Pérolas e diamantes (45): a realidade, essa meretriz!
As manifestações públicas, que alguns denominam de comícios, apesar de entusiasmarem muita gente, a mim dececionam-me. Não porque falte veemência aos discursos dos tribunos, mas porque, no fim, quase sempre as pessoas que enchem as praças se separam e vão para suas casas com uma mão cheia de nada e outra de coisa nenhuma.
Alguns, os mais entusiastas, vão em pequenos grupos para os cafés, ou para os bares, sem outra perspetiva visível, a não ser a de participarem num novo comício, daí a uns tempos.
Os esquerdistas, mais molengões, entusiasmam-se com a sua eterna predisposição para perorar sobre as reivindicações das minorias oprimidas ou, então, sobre os alienáveis direitos dos animais, evitando admitir que, afinal, estão aterrorizados com a verdadeira pobreza dos pobres.

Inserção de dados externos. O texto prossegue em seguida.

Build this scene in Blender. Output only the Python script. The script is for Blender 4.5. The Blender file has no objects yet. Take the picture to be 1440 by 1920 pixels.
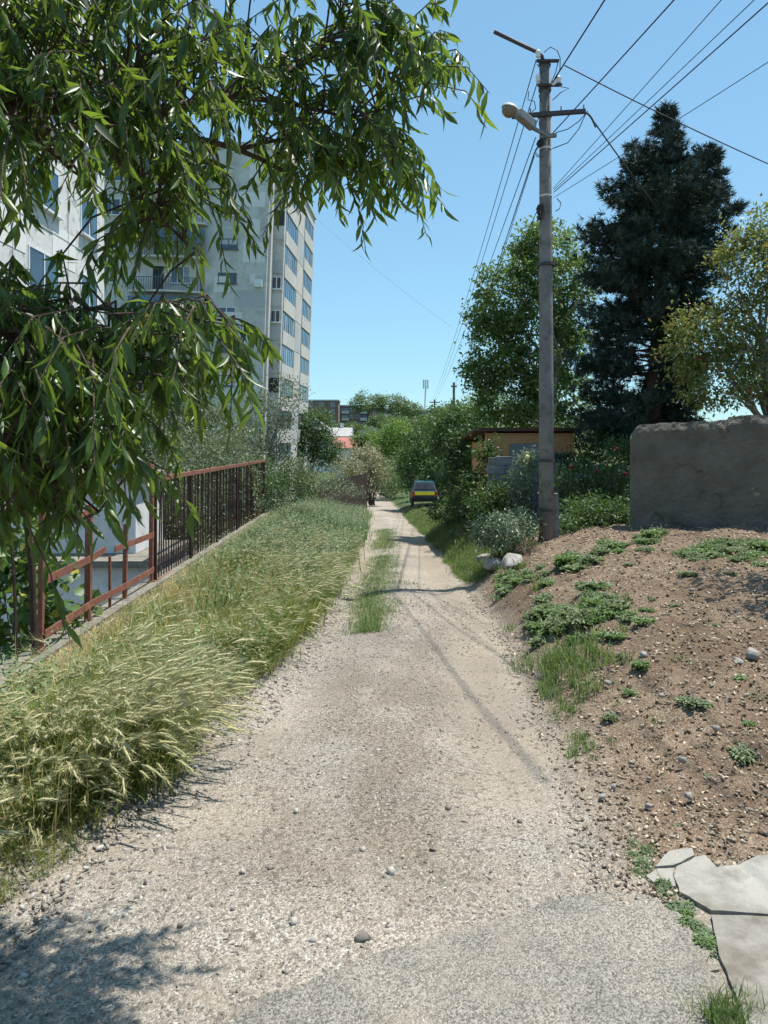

Eu, para mal dos meus pecados, alinhavo mentalmente alguns apontamentos, e irmano-me com Lou Reed no seu “walk on the wild side”. E o resto que se lixe.
Só que, para mal dos meus queridos amigos detratores, enganamo-nos quase sempre com a sorte. E também com o destino. A bem dizer, enganamo-nos com quase tudo. Menos com a verdade. A nossa verdade.
Eu, para mal dos meus pecados, já tive esta interminável discussão para aí um cento de vezes com esses meus queridos e estimados amigos detratores. Eles acenam sempre com as suas cabecinhas pensadoras e sorriem como hienas amigas. Por isso é que tudo fica sempre mais ou menos na mesma. Eles no seu sorriso. Eu na minha teima.
Eles, como solidários e seguros aliados que são, e sempre foram, pois conheço-os há muito, muito tempo, avisam-me sempre: “O mundo é cruel”.
«Eu», lastimável como sempre, limito-me a responder-lhes com a minha casaca virada: “Sim, o mundo é cruel, mas vende todo o tipo de anestesia a quem pode pagar por isso.”
Então «eles» contrapõem: “Não existe o «eu». O «eu» não passa de ficção. De ficção presunçosa. Nós (querendo dizer «tu»), não somos nada.”
Eu então tento sorrir e penso no que a minha avó me dizia: “É melhor não ser nada do que parecermos figuras de estilo, sempre com um sorriso no rosto e uma mentira nos lábios.”
“Tu não sorris?”, perguntam-me esses diademas da alma, esses tartufos do acolhimento. Eu respondo-lhes que os magros não arreganham os beiços.
“Olha a realidade”, avisam-me essas bonecas da metafísica ou esses duendes rubicundos ou esses antónios nobres frustrados e melancólicos ou esses serviçais de província ou esses bardos inconsequentes ou esses calados do regime ou esses reformados do sistema ou esses meninos das trotinetes. E eu olho-a.
E a puta da realidade, essa meretriz verdadeira e íntegra, sentada confortavelmente no seu conhecimento, confessa-me: “A minha vantagem é não ter ninguém atrás de mim manipulando interpretações que não passam de más notícias sobre a minha pessoa.”
A verdadeira história, para ser verosímil, tem de possuir um final coerente. Não basta apenas confiar na falsa verdade que nos contam. A verdade que eu protagonizo tem de ter a minha própria história e não a dos outros. A minha, não a vossa. A minha. A ver se entendem de uma vez.
A verdadeira sabedoria reside em conseguir tirar o máximo do mínimo.
E aos heróis da cobardia e do disfarce e aos campeões da ignomínia respondo com duas locuções romanas: de minimis non curat praetor (uma pessoa importante não se ocupa com ninharias); aquilae non gerunt columbas (uma pessoa perversa não é capaz de praticar atos virtuosos).